▶ **WRITTEN REQUEST**: Work out the number of lines containing "follow". Answer with nothing but that number.

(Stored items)
━━━━━━━━

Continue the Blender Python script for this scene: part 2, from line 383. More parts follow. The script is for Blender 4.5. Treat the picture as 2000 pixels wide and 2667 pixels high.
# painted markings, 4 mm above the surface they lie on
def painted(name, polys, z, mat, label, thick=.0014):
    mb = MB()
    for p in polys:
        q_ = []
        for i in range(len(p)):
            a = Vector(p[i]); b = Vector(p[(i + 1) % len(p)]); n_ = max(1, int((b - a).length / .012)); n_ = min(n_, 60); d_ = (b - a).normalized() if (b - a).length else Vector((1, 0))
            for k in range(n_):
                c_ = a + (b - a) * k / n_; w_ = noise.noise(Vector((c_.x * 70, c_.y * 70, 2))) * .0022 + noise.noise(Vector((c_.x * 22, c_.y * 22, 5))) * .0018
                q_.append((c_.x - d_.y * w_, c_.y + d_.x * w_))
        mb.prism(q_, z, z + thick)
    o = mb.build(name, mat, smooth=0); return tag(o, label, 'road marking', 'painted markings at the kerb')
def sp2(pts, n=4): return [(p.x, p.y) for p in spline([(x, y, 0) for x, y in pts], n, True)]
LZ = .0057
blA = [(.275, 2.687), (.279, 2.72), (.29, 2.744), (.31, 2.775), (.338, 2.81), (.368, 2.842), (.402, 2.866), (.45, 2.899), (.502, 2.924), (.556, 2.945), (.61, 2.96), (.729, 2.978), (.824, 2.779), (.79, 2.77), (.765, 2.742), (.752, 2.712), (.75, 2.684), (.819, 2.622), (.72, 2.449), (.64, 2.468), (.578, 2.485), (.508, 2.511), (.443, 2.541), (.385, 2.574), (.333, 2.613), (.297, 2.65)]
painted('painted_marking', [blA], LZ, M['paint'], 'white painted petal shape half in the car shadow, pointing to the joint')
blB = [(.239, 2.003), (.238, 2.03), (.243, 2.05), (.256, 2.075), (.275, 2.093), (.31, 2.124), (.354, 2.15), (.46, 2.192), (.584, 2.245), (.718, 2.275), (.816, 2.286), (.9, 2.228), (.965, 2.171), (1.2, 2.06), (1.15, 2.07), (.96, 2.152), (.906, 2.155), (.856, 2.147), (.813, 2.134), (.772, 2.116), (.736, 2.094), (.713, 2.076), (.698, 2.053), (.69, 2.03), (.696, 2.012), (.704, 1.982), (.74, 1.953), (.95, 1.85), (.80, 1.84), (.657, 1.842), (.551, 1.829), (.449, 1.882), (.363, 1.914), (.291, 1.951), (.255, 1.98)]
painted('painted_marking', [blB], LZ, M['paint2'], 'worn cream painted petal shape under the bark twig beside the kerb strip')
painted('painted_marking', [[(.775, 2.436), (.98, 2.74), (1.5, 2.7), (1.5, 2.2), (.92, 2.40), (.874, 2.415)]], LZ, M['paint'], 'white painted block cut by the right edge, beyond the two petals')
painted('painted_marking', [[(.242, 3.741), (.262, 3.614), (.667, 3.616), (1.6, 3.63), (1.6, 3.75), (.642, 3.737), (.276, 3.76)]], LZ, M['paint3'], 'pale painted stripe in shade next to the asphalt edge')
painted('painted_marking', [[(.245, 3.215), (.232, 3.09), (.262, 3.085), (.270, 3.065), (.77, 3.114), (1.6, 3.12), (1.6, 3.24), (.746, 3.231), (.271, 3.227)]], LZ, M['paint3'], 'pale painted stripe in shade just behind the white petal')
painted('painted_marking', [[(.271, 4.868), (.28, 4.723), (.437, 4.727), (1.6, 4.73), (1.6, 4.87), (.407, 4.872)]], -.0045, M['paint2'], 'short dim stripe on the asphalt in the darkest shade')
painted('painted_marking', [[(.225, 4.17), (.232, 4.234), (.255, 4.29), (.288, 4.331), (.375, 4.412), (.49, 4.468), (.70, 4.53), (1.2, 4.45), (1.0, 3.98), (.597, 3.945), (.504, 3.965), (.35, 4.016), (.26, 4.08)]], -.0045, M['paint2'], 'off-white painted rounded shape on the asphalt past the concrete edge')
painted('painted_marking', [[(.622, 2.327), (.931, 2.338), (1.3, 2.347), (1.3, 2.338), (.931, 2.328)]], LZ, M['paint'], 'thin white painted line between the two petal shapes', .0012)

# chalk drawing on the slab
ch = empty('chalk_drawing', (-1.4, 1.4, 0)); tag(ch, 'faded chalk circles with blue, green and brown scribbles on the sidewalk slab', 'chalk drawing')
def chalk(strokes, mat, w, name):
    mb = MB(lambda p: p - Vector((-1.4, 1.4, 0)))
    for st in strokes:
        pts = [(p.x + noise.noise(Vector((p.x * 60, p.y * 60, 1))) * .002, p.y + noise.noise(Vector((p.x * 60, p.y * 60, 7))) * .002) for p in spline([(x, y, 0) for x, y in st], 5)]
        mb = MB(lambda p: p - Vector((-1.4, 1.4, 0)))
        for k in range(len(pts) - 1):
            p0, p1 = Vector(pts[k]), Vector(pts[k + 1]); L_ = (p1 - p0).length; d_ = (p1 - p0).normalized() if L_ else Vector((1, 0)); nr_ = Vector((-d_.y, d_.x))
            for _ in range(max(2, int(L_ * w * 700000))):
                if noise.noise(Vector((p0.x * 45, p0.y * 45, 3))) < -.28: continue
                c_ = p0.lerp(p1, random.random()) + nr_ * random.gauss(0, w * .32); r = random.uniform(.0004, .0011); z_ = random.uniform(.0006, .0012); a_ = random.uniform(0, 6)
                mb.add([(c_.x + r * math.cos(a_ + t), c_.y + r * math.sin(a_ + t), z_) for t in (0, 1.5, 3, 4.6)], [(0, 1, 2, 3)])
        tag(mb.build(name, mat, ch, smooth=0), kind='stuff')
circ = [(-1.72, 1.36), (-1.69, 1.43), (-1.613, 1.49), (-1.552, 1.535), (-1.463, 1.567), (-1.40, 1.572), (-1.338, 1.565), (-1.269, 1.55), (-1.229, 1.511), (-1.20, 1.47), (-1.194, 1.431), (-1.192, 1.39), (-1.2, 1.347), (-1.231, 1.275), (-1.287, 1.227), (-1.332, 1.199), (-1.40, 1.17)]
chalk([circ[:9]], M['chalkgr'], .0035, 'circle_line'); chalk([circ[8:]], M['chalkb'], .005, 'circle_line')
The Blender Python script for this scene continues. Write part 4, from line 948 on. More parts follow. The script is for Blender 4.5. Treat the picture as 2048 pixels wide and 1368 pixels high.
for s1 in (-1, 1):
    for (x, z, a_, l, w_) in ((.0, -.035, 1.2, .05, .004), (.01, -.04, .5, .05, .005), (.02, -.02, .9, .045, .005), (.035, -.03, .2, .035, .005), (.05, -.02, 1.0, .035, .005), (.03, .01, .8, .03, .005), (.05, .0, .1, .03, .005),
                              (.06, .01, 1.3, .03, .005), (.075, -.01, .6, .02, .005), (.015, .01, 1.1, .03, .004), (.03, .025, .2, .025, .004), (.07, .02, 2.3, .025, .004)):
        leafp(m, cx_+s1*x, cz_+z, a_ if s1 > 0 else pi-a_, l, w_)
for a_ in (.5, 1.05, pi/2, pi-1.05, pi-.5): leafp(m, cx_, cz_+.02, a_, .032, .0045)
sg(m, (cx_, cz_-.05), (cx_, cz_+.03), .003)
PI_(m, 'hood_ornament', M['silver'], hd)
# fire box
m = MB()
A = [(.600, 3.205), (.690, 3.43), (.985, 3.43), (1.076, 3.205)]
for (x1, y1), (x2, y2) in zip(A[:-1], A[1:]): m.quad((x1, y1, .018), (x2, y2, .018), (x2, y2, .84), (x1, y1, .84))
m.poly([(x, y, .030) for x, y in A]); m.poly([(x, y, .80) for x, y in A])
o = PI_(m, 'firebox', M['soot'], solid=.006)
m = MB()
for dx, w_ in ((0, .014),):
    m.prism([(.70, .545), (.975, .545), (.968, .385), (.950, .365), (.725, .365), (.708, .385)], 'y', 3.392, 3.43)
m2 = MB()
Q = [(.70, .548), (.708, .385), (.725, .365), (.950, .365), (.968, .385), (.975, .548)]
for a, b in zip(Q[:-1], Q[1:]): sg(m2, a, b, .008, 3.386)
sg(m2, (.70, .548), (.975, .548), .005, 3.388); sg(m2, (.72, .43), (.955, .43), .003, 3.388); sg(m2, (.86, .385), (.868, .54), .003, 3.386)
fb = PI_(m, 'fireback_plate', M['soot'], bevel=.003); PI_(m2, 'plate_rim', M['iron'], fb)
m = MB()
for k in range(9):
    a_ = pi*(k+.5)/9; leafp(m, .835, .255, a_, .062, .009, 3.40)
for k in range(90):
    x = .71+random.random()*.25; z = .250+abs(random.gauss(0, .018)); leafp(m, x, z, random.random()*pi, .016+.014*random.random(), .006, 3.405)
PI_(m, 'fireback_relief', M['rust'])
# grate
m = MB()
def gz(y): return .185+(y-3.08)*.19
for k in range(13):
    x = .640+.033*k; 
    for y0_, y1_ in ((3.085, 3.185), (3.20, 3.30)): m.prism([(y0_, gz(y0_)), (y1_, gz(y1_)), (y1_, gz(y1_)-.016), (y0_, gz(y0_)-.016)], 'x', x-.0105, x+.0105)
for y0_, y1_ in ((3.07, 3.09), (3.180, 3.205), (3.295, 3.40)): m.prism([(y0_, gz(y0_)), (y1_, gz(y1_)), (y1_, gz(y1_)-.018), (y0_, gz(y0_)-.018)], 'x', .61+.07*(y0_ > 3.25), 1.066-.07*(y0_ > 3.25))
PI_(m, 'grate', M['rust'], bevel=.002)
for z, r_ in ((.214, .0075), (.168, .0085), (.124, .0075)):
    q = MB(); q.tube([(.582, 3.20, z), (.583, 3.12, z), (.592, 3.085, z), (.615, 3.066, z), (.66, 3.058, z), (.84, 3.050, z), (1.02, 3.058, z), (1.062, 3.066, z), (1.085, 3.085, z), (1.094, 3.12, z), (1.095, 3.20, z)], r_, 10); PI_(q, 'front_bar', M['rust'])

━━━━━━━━

▶ **ANSWER TO THIS PROBLEM**: 2